Il termine programmare è un ombrello enorme che accoglie sotto di sé innumerevoli sfumature di codice e dunque, sapere con la miglior precisione possibile a quale tipo di programmazione volete dedicarvi, vi tornerà utilissimo per sfrondare l’inutile e farvi invece una lista utilissima degli strumenti dei quali dovreste impadronirvi. Non esiste una sola forma di programmazione ma qualunque applicativo (a meno che non vogliate scrivere solo script bash di amministrazione), di solito ha una interfaccia utente, in genere ma non necessariamente anche grafica che è detta Frontend e tutto quello che succede quando un utente clicca su un pulsante del Frontend; questa parte, è nota come “Backend” o retrobottega. Il Backend non è visibile all’utente e quindi non viene applaudito e lodato come i Frontend ma state certi che se avrete fatto un buon lavoro - che ne so? -, su un sistema bancario, l’utente finale vi sarà grato per avergli ad esempio evidenziato in maniera chiara e precisa problemi o anche opportunità legate al suo conto corrente.

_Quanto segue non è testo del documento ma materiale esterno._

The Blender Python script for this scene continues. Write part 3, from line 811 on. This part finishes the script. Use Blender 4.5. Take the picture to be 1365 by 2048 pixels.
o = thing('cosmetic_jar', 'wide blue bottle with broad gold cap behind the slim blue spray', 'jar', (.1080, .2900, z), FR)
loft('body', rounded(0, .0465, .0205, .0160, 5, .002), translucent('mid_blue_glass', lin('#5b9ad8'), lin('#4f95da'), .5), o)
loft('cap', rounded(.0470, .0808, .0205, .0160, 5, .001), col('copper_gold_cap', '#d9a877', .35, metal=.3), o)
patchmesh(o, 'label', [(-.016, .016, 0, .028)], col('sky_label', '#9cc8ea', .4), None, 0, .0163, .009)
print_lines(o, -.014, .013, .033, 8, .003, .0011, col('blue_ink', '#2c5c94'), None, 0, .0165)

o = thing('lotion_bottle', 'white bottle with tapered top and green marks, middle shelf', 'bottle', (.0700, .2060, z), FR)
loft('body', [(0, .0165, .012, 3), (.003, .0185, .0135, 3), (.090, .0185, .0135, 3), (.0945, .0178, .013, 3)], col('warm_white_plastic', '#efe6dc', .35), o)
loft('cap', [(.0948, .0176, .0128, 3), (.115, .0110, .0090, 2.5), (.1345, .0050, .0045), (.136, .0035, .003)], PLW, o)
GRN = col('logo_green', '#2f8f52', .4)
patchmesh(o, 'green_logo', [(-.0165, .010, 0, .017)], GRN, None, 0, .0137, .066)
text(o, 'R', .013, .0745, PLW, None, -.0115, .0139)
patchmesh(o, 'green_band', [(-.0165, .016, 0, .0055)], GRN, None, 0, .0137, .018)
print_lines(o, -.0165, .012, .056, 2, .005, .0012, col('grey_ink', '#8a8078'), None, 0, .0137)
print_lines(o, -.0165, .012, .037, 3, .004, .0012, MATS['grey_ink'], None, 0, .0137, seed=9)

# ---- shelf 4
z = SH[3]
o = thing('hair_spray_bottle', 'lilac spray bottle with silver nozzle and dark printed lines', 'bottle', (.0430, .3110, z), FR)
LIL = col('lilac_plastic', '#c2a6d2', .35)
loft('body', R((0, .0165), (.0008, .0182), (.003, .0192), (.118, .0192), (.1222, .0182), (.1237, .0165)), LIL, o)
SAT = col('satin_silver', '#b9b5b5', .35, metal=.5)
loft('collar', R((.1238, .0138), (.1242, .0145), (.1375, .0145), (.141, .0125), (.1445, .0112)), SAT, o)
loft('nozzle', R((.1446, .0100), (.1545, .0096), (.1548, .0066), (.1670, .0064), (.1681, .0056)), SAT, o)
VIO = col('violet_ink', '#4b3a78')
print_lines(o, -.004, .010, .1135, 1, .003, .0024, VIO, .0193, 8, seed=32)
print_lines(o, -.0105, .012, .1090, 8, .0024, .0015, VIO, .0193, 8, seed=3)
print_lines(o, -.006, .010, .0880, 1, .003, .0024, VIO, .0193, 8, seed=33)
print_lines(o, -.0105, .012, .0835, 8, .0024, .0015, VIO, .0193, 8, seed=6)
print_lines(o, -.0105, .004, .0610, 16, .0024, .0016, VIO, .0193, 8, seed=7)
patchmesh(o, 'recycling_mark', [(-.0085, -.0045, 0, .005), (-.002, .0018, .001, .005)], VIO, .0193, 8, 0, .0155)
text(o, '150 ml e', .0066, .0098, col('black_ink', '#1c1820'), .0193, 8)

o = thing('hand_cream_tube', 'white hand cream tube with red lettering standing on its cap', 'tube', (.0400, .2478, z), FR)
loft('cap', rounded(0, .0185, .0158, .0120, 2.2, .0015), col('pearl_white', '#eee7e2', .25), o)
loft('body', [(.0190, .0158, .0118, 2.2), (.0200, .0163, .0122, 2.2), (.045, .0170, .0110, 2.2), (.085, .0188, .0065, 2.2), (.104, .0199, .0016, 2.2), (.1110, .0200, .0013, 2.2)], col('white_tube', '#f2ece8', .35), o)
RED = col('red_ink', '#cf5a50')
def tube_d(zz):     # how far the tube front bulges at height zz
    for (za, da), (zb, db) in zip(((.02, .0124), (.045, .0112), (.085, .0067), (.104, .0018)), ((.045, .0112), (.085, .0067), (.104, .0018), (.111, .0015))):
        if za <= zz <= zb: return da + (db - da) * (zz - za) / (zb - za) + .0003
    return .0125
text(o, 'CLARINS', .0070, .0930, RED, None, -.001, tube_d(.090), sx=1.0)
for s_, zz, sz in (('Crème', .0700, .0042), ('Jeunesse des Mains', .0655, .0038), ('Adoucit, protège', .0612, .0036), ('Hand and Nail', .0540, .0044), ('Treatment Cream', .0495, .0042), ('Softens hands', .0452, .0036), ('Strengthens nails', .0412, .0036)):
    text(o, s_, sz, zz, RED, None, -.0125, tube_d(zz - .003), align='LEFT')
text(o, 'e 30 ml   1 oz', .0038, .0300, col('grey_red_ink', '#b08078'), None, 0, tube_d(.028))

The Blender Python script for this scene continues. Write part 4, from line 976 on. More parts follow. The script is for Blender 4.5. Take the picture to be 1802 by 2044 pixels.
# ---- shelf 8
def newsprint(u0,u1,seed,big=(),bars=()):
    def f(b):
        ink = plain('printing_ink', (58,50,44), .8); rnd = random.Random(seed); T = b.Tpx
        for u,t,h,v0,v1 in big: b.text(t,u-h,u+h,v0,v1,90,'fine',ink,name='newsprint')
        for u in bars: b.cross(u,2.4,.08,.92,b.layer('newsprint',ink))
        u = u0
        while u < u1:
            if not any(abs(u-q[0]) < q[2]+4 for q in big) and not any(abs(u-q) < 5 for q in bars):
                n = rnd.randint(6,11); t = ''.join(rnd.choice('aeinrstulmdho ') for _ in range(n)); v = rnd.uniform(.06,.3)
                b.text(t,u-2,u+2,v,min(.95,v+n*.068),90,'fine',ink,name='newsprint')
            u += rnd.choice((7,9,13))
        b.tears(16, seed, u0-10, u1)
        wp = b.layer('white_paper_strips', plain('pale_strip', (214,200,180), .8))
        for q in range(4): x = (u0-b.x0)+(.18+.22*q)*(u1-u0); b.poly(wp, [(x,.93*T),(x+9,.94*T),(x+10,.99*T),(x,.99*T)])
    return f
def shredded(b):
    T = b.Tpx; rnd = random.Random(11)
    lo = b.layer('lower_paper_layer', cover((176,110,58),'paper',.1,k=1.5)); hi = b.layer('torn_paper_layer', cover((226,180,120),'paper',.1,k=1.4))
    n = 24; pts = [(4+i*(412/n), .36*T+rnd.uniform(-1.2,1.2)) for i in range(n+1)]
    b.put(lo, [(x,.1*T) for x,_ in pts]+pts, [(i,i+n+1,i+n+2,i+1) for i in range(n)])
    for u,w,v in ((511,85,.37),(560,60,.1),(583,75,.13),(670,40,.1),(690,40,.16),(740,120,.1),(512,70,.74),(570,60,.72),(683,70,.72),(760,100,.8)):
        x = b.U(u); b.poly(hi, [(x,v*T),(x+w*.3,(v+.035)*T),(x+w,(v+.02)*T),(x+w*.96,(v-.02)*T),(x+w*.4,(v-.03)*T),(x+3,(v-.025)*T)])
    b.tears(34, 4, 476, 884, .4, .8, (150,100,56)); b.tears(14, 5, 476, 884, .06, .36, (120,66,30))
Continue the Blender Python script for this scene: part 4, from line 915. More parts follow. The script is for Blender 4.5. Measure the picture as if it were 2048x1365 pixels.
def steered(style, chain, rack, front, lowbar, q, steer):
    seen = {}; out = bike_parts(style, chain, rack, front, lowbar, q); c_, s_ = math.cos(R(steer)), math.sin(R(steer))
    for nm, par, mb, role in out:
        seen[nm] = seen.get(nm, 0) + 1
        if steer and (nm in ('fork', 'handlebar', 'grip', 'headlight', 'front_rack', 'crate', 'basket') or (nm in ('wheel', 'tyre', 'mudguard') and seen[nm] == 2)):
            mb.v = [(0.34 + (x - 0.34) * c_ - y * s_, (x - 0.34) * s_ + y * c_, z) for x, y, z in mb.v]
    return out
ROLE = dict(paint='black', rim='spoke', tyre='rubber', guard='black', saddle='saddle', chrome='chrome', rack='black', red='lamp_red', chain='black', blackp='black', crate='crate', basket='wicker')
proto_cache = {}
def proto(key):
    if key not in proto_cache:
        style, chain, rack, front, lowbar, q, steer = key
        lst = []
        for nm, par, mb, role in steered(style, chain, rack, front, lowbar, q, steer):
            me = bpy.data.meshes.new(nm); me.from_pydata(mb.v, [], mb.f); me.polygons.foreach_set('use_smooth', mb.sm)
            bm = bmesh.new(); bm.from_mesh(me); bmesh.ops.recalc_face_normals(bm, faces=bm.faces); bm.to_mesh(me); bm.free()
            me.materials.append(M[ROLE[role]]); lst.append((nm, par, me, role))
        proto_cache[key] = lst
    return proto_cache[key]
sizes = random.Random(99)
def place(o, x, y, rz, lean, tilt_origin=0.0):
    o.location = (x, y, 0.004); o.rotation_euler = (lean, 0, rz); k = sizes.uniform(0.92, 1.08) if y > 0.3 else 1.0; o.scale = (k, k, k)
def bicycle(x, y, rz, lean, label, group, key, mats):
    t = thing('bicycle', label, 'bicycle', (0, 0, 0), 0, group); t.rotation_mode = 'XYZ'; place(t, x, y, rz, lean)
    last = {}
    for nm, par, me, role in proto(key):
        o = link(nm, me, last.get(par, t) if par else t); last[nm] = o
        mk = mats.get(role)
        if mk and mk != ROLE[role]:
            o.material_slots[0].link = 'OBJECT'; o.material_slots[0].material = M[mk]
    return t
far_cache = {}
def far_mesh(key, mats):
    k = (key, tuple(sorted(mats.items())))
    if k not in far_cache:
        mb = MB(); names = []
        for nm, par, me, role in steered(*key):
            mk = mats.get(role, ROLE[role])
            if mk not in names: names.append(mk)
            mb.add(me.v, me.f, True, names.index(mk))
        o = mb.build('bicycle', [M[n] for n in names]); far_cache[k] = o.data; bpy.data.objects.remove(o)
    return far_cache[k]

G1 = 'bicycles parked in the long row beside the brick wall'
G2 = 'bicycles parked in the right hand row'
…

Fatta questa prima scelta, dovete preoccuparvi di capire su quali tecnologie volete formarvi e prepararvi. Un mio consiglio, opinione del tutto personale, è: evitate come la peste di gettarvi a corpo morto sui numerosi framework in circolazione. Che siano framework frontend o backend, è essenziale che prima di utilizzarli vi impadroniate di ciò che c’è alla loro base. Questo approccio, non solo vi permetterà di comprendere le cose a basso livello, ma, in seguito, quando vi avvicinerete ad un qualunque framework, vi consentirà di comprenderne molto più rapidamente e facilmente i suoi internals, che sono invariabilmente basati proprio su… le basi. Non posso suggerirvi tecnologie o linguaggi specifici ma posso dirvi che in generale, è vero che dovreste sentirvi molto falegnami e sapere quale è l’attrezzo, lo strumento, l’utensile più idoneo ad assolvere ad una determinata funzione. E dato che le funzioni possono essere molte, questo spiega anche il proliferare dei framework e la necessità di sapere almeno che cosa fanno, per quale compito meglio si prestano. Diversamente, sarebbe come andare a casa dell’anziana signora per ripararle una tapparella ed accorgersi solo una volta sulla scala, che avremmo avuto bisogno di un cacciavite a croce oltre che di quello a lama piatta. Il che significa scendere dalla scala, tornare in officina, prendere il cacciavite mancante e quindi tornare sulla scala; una perdita di tempo ed energie inutile, vi pare?